Neste sentido é especialmente forte a meia hora inicial,
com a viagem de trem dos dois personagens e sua primeira
parada, numa estação de beira de estrada, onde tanto
a relação do pai com o responsável pelo local, quanto
(principalmente) a do filho com a filha deste, chamam
a atenção pelo trabalho muito sutil e atento a detalhes
da direção e dos atores. Cada plano parece contar uma
nova história, sem nos tentar afogar com psicologismos
e sim nos dando tempo de convívio com os personagens
na tela. Há muita beleza em vários destes momentos (como
na imagem de um radinho micro-system no exterior de
um banheiro-externo, que só se entende na duração completa
do plano; ou na belíssima decisão de não nos deixar
ouvir o primeiro contato entre o menino e a jovem) -
tudo culminando com a bela sacada que é o plano aéreo
que representa um suposto “dom sobrenatural” do menino,
mas que nunca entendemos exatamente o que é.

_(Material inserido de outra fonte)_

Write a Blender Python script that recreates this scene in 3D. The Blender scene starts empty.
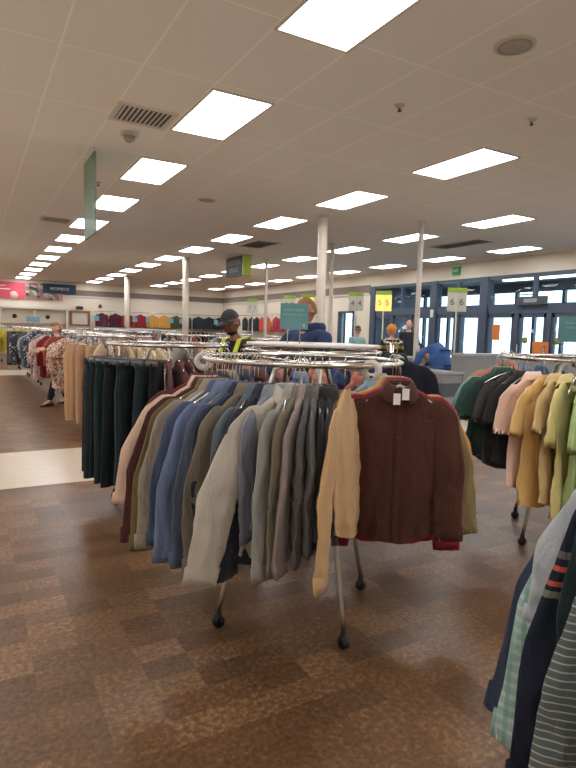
import bpy, bmesh, math, random
from mathutils import Vector, Matrix, noise
PI=math.pi; R=math.radians
S=bpy.context.scene; COL=S.collection
# ---------------- camera, world, exposure ----------------
CZ=1.5
cam=bpy.data.objects.new('camera',bpy.data.cameras.new('camera')); COL.objects.link(cam); S.camera=cam
_r=Vector((0.871579,-0.48943051,0.02842223)); _u=Vector((0.02158174,0.09622181,0.99512592)); _f=Vector((0.48977982,0.86671745,-0.09442767))
cam.matrix_world=Matrix(((_r.x,_u.x,-_f.x,0),(_r.y,_u.y,-_f.y,0),(_r.z,_u.z,-_f.z,CZ),(0,0,0,1)))
cam.data.sensor_fit='VERTICAL'; cam.data.sensor_height=24; cam.data.lens=563.3/768*24; cam.data.clip_start=.02; cam.data.clip_end=200
W=bpy.data.worlds.new('sky'); S.world=W; W.use_nodes=True
W.node_tree.nodes['Background'].inputs[0].default_value=(.72,.88,1,1); W.node_tree.nodes['Background'].inputs[1].default_value=4.0
S.view_settings.view_transform='Standard'; S.view_settings.look='None'; S.view_settings.gamma=1; S.view_settings.use_curve_mapping=False
S.view_settings.exposure=0.0
LAMP=12.0
S.cycles.use_denoising=True; S.cycles.max_bounces=8; S.cycles.diffuse_bounces=6; S.cycles.transparent_max_bounces=12
S.cycles.caustics_reflective=False; S.cycles.caustics_refractive=False

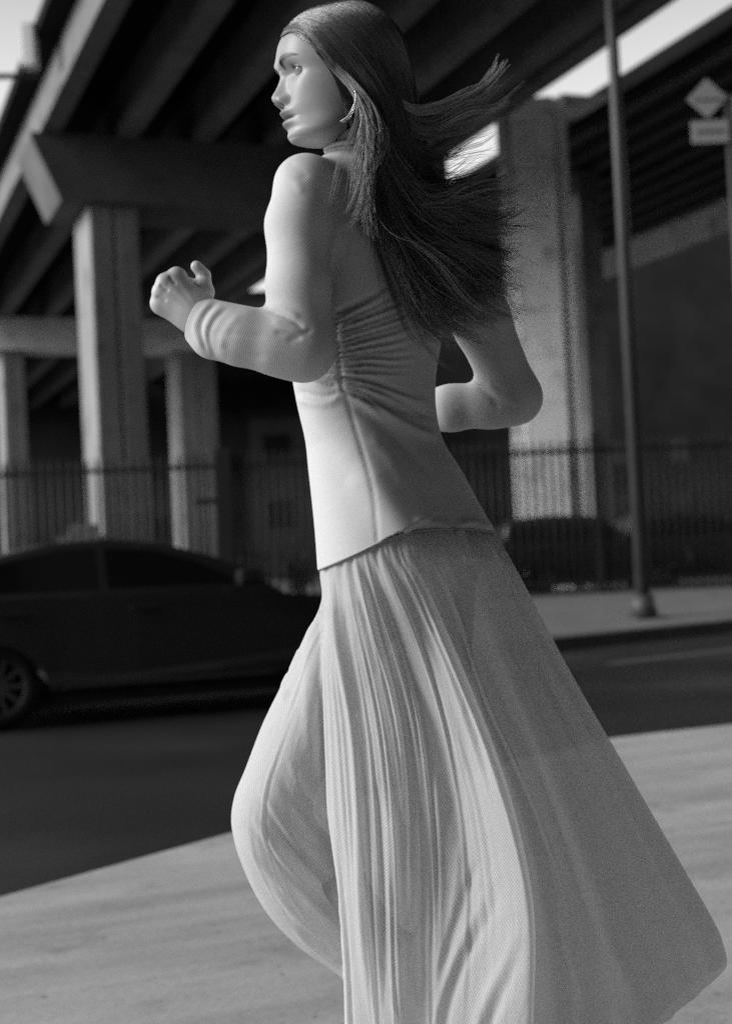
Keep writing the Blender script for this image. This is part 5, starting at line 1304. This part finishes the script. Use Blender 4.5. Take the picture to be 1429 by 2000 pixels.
HG.append(strands([B0, B1, B2, B3, B4, B5, B6, B7], 5200, .0042, 26, 32, .00044, 1.7, tone=.085, ragged=.5, wav=4.0, taper=.10))
dB = lambda g_, dw, dx=0, dy=0: [(x + dx * i / 6, y + dy * i / 6, w_ + dw) for i, (x, y, w_) in enumerate(g_)]
HG.append(strands([dB(B0, -.05), dB(B1, -.05), dB(B2, -.05), dB(B3, -.06), dB(B4, -.06), dB(B5, -.06), dB(B6, -.05), dB(B7, -.04)], 3000, .0048, 22, 28, .00052, 1.6, tone=.035, ragged=.5))
HG.append(strands([A7, A8, [(800, 200, -.05), (820, 270, -.06), (838, 340, -.06), (880, 410, -.05), (940, 470, -.05)], B3], 1200, .003, 10, 24, .0005, 1.0, tone=.03))
# ragged ends
HG.append(strands([[(900, 470, .09), (940, 520, .085), (970, 560, .08), (1000, 596, .08), (1015, 610, .08)], [(890, 500, .10), (935, 550, .095), (968, 585, .09), (992, 612, .09), (1000, 628, .09)], [(880, 530, .11), (920, 590, .105), (945, 618, .10), (962, 640, .10), (968, 655, .10)], [(850, 560, .12), (880, 620, .12), (896, 650, .12), (905, 675, .12), (908, 690, .12)]], 520, .0050, 8, 20, .00042, 1.6, tone=.14, ragged=.6, wav=3.5, taper=.10))
HG.append(strands([dB(B0, .012, 15, -25), dB(B1, .012, 25, -10), dB(B2, .015, 30, 0), dB(B3, .015, 25, 10), dB(B4, .014, 20, 20), dB(B5, .014, 10, 30)], 420, .0065, 6, 32, .00042, 1.8, tone=.14, ragged=.6, wav=3.2, taper=.10))
HG.append(strands([B0, B1, B2, B3, B4, B5, B6], 150, .016, 1, 32, .00034, 1.6, tone=.06, ragged=.4))
V_, Q_, T_, o_ = [], [], [], 0
for P, rad, tn in HG:
    v_, q_ = strand_mesh(P, rad); V_.append(v_); Q_.append(q_ + o_); o_ += len(v_)
    s = np.linspace(0, 1, P.shape[1]); T_.append(np.repeat((tn[:, None] * (1 + .5 * s[None, :])), 3, axis=1).reshape(-1) if False else np.repeat((tn[:, None] * (1 + .5 * s[None, :])).reshape(-1), 3))
hair = np_mesh('hair', c2l(np.concatenate(V_)), np.concatenate(Q_), M['hair'], person)
set_tone(hair, np.concatenate(T_))
print('hair faces', sum(len(q) for q in Q_))
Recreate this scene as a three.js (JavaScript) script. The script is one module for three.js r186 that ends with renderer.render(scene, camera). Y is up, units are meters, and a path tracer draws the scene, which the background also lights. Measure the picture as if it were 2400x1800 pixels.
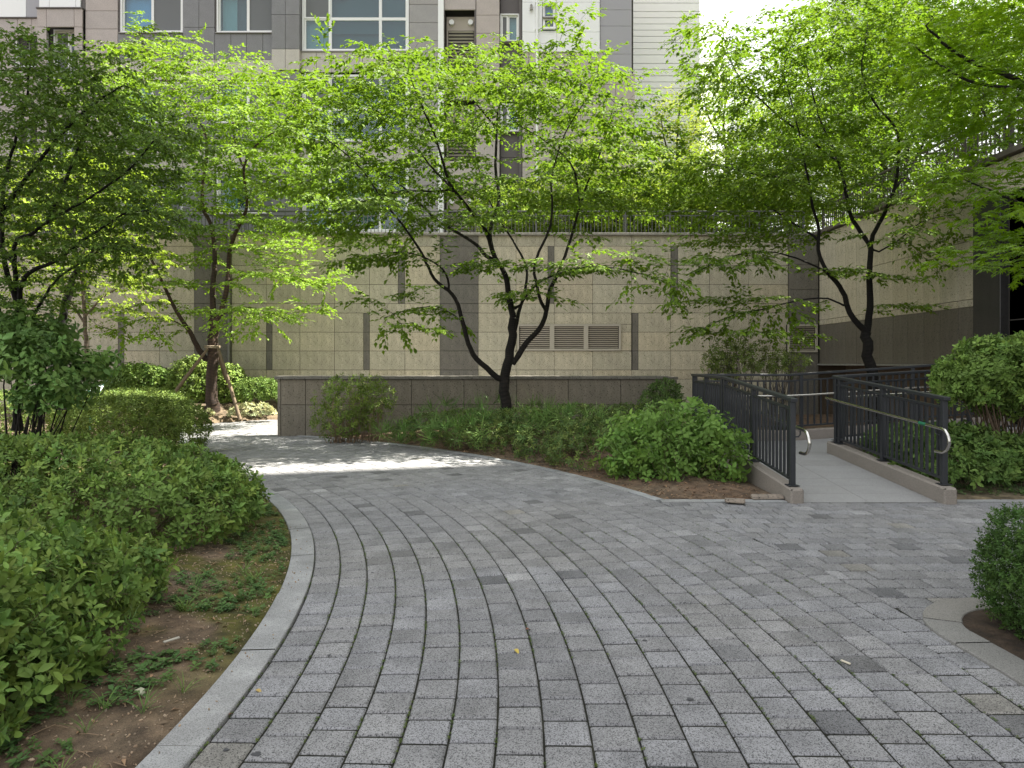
import * as THREE from 'three';
import { mergeGeometries } from 'three/addons/utils/BufferGeometryUtils.js';

// ---------------------------------------------------------------- camera, sky, sun, exposure
const scene = new THREE.Scene();
const EYE = 1.6, F = 1650, CX = 1200, HZ = 850;                    // eye height; focal length, centre and horizon of the 2400 x 1800 photograph
const camera = new THREE.PerspectiveCamera(2 * Math.atan(900 / F) * 180 / Math.PI, 4 / 3, 0.1, 1500);
camera.position.set(0, EYE, 0);
camera.lookAt(0, EYE, -10);
camera.setViewOffset(2400, 1800, 0, 900 - HZ, 2400, 1800);

const renderer = new THREE.WebGLRenderer({ antialias: true });
renderer.toneMapping = THREE.LinearToneMapping;
renderer.toneMappingExposure = 4.15;
renderer.shadowMap.enabled = true;

const SUN = new THREE.Vector3(0.963 * Math.cos(0.96), Math.sin(0.96), -0.27 * Math.cos(0.96)).normalize();
{
  const W = 512, H = 256, d = new Float32Array(W * H * 4), v = new THREE.Vector3();
  for (let j = 0; j < H; j++) for (let i = 0; i < W; i++) {
    const up = ((j + 0.5) / H - 0.5) * Math.PI, ro = ((i + 0.5) / W - 0.5) * 2 * Math.PI;
    v.set(Math.cos(ro) * Math.cos(up), Math.sin(up), Math.sin(ro) * Math.cos(up));
    const e = Math.max(0, v.y), c = Math.max(0, v.dot(SUN)), hz = Math.exp(-e * 2.6);
    const glow = 0.22 * Math.pow(c, 6) + 0.10 * Math.pow(c, 2);
    const k = (j * W + i) * 4;
    d[k] = 0.31 + 0.13 * hz + glow * 0.8; d[k + 1] = 0.325 + 0.11 * hz + glow * 0.8; d[k + 2] = 0.36 + 0.05 * hz + glow * 0.7; d[k + 3] = 1;
    if (v.y < 0) { const g = Math.min(1, -v.y * 8); for (let q = 0; q < 3; q++) d[k + q] = d[k + q] * (1 - g) + [0.11, 0.107, 0.1][q] * g; }
  }
  const t = new THREE.DataTexture(d, W, H, THREE.RGBAFormat, THREE.FloatType);
  t.mapping = THREE.EquirectangularReflectionMapping; t.magFilter = THREE.LinearFilter; t.minFilter = THREE.LinearFilter; t.needsUpdate = true;
  scene.background = t; scene.environment = t;
}
const sun = new THREE.DirectionalLight(new THREE.Color(1, 0.95, 0.85), 5);
sun.target.position.set(-2, 0, -14); sun.position.copy(SUN).multiplyScalar(120).add(sun.target.position);
sun.castShadow = true; sun.shadow.radius = 1;
Object.assign(sun.shadow.camera, { left: -40, right: 40, top: 40, bottom: -40, near: 1, far: 250 });
sun.shadow.mapSize.set(4096, 4096);
scene.add(sun, sun.target);

// ---------------------------------------------------------------- helpers
const rng = (s) => () => { s = (s + 0x6d2b79f5) | 0; let t = Math.imul(s ^ (s >>> 15), 1 | s); t = (t + Math.imul(t ^ (t >>> 7), 61 | t)) ^ t; return ((t ^ (t >>> 14)) >>> 0) / 4294967296; };
const V = (x, y, z) => new THREE.Vector3(x, y, z);
const at = (px, py, D) => V((px - CX) / F * D, EYE - (py - HZ) / F * D, -D);
const lerp = (a, b, t) => a + (b - a) * t, clamp = (x, a, b) => Math.min(b, Math.max(a, x));
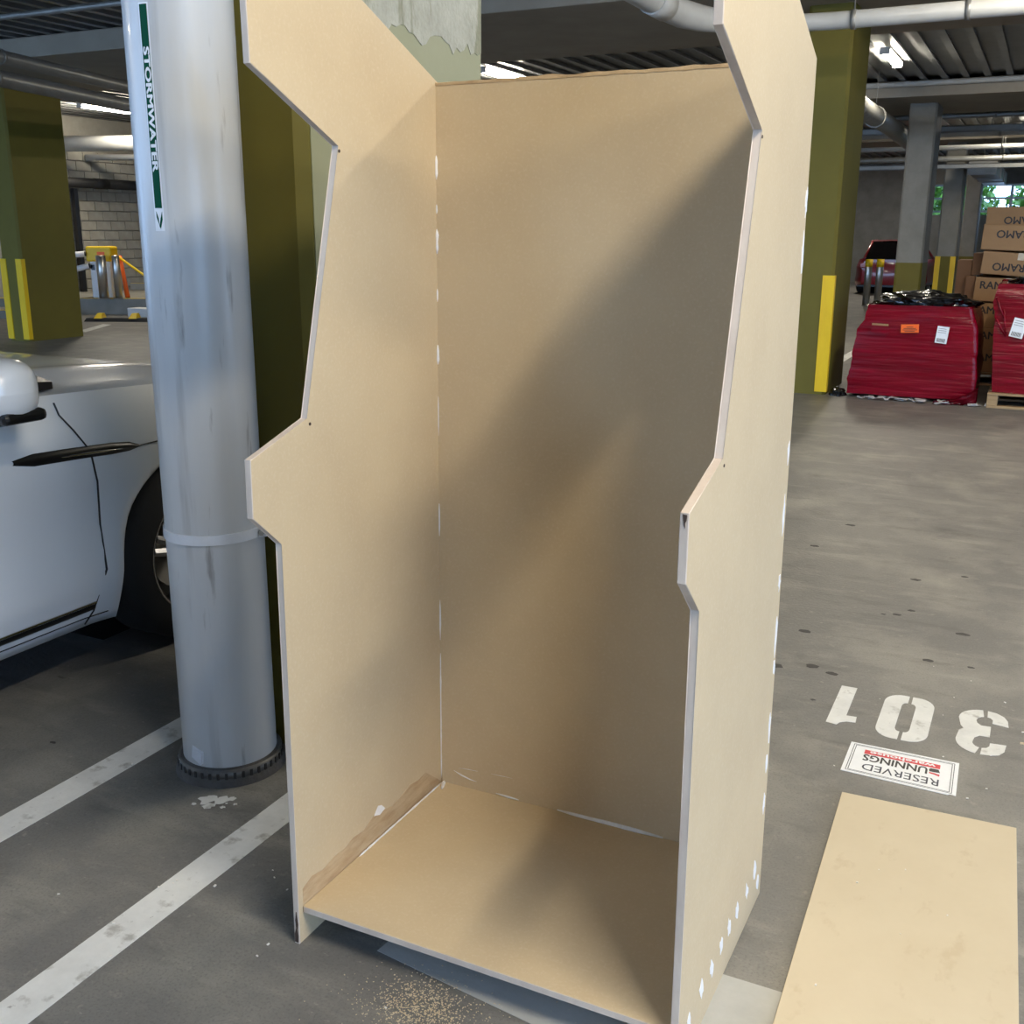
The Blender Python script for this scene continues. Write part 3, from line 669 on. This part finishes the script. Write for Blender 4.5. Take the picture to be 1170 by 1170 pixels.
# ================================================================== WRAPPED LOADS, CARTONS, PALLETS
def wrapped(name, label, fr, y0, y1, top, seed, loc):
    """fr: left/right x at heights [(z,xl,xr)]; a stretch-wrapped load with slightly bulging, wrinkled sides"""
    t = thing(name, label, 'pallet load', loc, 'red wrapped pallet loads')
    def at_z(z):
        for (za,la,ra),(zb_,lb_,rb_) in zip(fr, fr[1:]):
            if za <= z <= zb_:
                k = (z-za)/(zb_-za); return la+(lb_-la)*k, ra+(rb_-ra)*k
        return fr[-1][1], fr[-1][2]
    rows = []; nz = 36; z0 = fr[0][0]
    for j in range(nz+1):
        z = z0 + (top-z0)*j/nz; l, r = at_z(z); ring = []
        for a, b, n in (((l,y0),(r,y0),26),((r,y0),(r,y1),14),((r,y1),(l,y1),14),((l,y1),(l,y0),14)):
            for i in range(n):
                k = i/n; x = a[0]+(b[0]-a[0])*k; y = a[1]+(b[1]-a[1])*k
                w = .014*noise.noise((x*2.2+seed, y*2.2, z*6)) + .006*noise.noise((x*5, y*5+seed, z*26)) - .02*math.sin(math.pi*k)*0
                cx, cy = (l+r)/2, (y0+y1)/2; v = Vector((x-cx, y-cy)); v *= 1 + w/ .5
                ring.append((cx+v.x, cy+v.y, z + .008*noise.noise((x*4,y*4,z*3+seed))))
        ring.append(ring[0]); rows.append(ring)
    mb = MB().grid(rows); mb.quad(*[(at_z(top)[0],y0,top-.01),(at_z(top)[1],y0,top-.01),(at_z(top)[1],y1,top-.01),(at_z(top)[0],y1,top-.01)])
    part('film', mb, M_wrap, t); return t
lo = wrapped('wrapped_load','red film-wrapped load with orange and white labels beside the olive pillar',[(.035,-.315,.845),(.30,-.29,.845),(.655,-.272,.815),(.75,-.20,.80),(.90,-.165,.745)],8.5,9.55,.90,1,(.26,9,0))
def yplate(x0, x1, z0, z1, y, th, m, name, parent, rot=0., piv=None):
    c = piv or ((x0+x1)/2, y, (z0+z1)/2); R_ = Matrix.Translation(c) @ Matrix.Rotation(rot,4,'Y') @ Matrix.Translation([-v for v in c])
    return part(name, MB().box((x0,y-th,z0),(x1,y,z1)).xf(R_), m, parent)
ol = yplate(.145,.305,.648,.726,8.475,.004,M_orange,'orange_label',lo,-.05)
for i, w in enumerate((.03,.055,.065,.045)): yplate(.225-w,.225+w,.703-i*.013-.005,.703-i*.013,8.470,.002,M_black,'print_line',ol,-.05,(.225,8.47,.687))
def shiplabel(x, z, y, parent, r, s=1.):
    w = yplate(x-.052*s,x+.052*s,z-.078*s,z+.078*s,y,.004,M_vinyl,'white_label',parent,r)
    for i in range(3): yplate(x-.042*s,x+.03*s,z+(.055-i*.018)*s,z+(.059-i*.018)*s,y-.0045,.001,M_steelpipe,'print_line',w,r,(x,y,z))
    for i in range(8): yplate(x+(-.038+i*.0095)*s,x+(-.033+i*.0095)*s,z-.068*s,z-.034*s,y-.0045,.001,M_black,'barcode_bar',w,r,(x,y,z))
shiplabel(.515,.64,8.472,lo,.10)
pk = yplate(-.125,.04,.63,.722,8.475,.004,M_wrap,'document_pouch',lo,.03); yplate(-.12,.03,.705,.722,8.470,.002,M_cardboard,'pouch_fold',pk,.03)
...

Nesta introdução do filme, tudo parece funcionar, e
durante mais um tempo (até a briga entre o pai e o dono
de uma casa abandonada de beira de estrada), o filme
flui com enorme interesse. Daí em diante, é inegável
que há uma certa quebra de ritmo e algumas das opções
dos diretores começam a parecer eventualmente esquemáticas.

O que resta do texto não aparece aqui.